Billy is completely honest about why he chose to work with horseshoes. “I decided to use them because they’re free. I have a few mates who are farriers.
“When I first started I didn’t have a lot of money to play with. I never use new shoes, always old ones, ones that have done miles on a horse.”
He set up his equipment at one end of a workshop at Hill Farm, Gestingthorpe, which his dad was already using for woodwork and restoration projects.
They now share the space, but he admits his end of the building is getting slightly crowded.
“I didn’t have a forge at first. I was just hammering horseshoes on a vice.
“But I managed to make some decent things, then made a fish sculpture which was probably one of my favourites.
“When I first started the horseshoes were all in their original shape. Now with the forge I got from a farrier friend I can bend them any way I want.
“There are easy ways of making horseshoe sculptures, and there is the hard way. I like doing it the hard way, straightening the shoes.”
With the forge furnace-hot, he inserts a horseshoe until it glows orange all over. Not too uncomfortable in winter, but a sweltering job in warmer weather.
Then he hammers it into shape on a anvil that belonged to his grandfather Kenneth Day, who came from a local farming family.
“Grandad had the anvil when he was 14. I’ve also got his bench,” said Billy. “Sadly he died in 2018 so he only saw the pictures of my earliest work.”
It is hard to believe that he can produce his perfectly-proportioned animal sculptures without drawing some kind of plan. But the vision of the finished work is all in his head.
He simply decides where to start, and builds up the model from there.
“I never write anything down. I won’t draw it on a piece of paper. I find pictures on the internet, decide on the pose, and work from one or two measurements.”
Usually he will not make a frame of the shape to guide him, either. One exception to that rule is a sculpture of a deer he has just completed.
“I needed to make the deer in time for the Essex Young Farmers Show at the end of May. So I made a framework to save time, but I don’t normally do that.”
Because he can straighten and bend the horseshoes using his forge, he can make more realistic depictions.
“I try to be as detailed as possible while still keeping a rustic edge,” he says.
He says it is impossible to estimate how many horseshoes have so far gone into his creations. But the spaniel probably took around 200, and a horse’s head he made some time ago, about 150.
Every so often he does the rounds of his farrier friends in his truck to collect more supplies.

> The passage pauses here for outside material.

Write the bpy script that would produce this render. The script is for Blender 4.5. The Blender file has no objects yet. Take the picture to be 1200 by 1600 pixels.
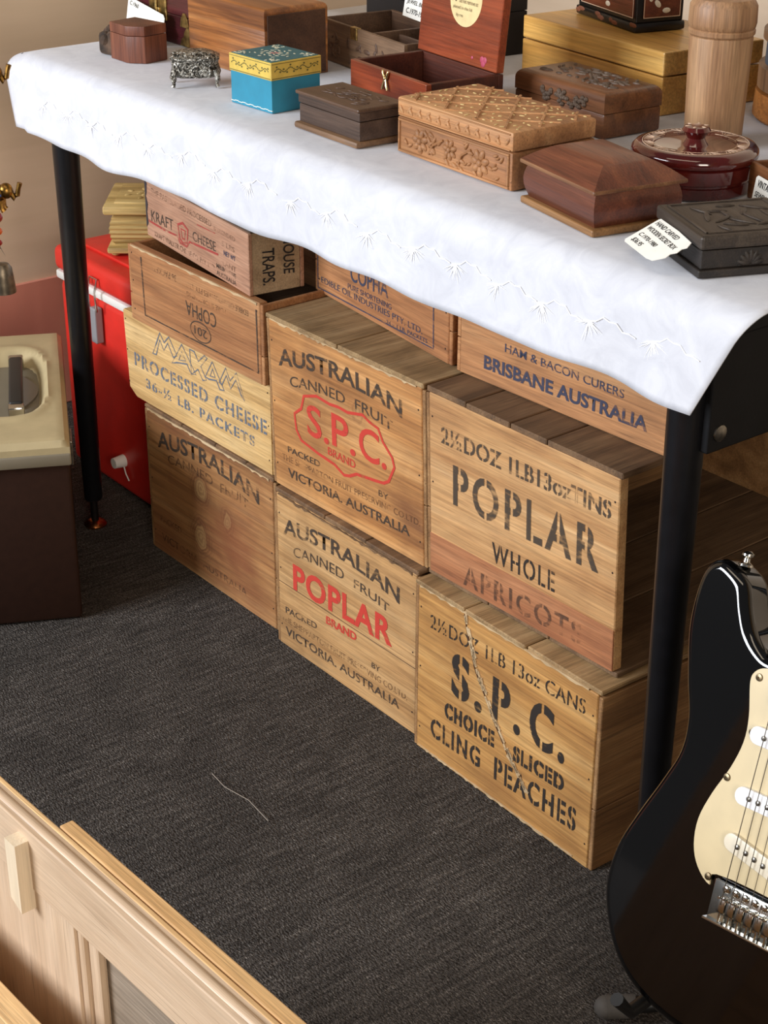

He is now thinking bigger and hoping people will commission him for more ambitious projects.
On his website he invites potential customers to 'dream it' and he will create it.
His horseshoe spheres which are a popular format are mostly two or three feet across.
“I’m wanting to go much larger and make some measuring three metres or more,” he said, although he admits he could not make something of that size inside his current workshop.
But what he really wants to tackle is a life size sculpture of a horse. “I would love to make a horse, and I think some day someone will commission one,” he said.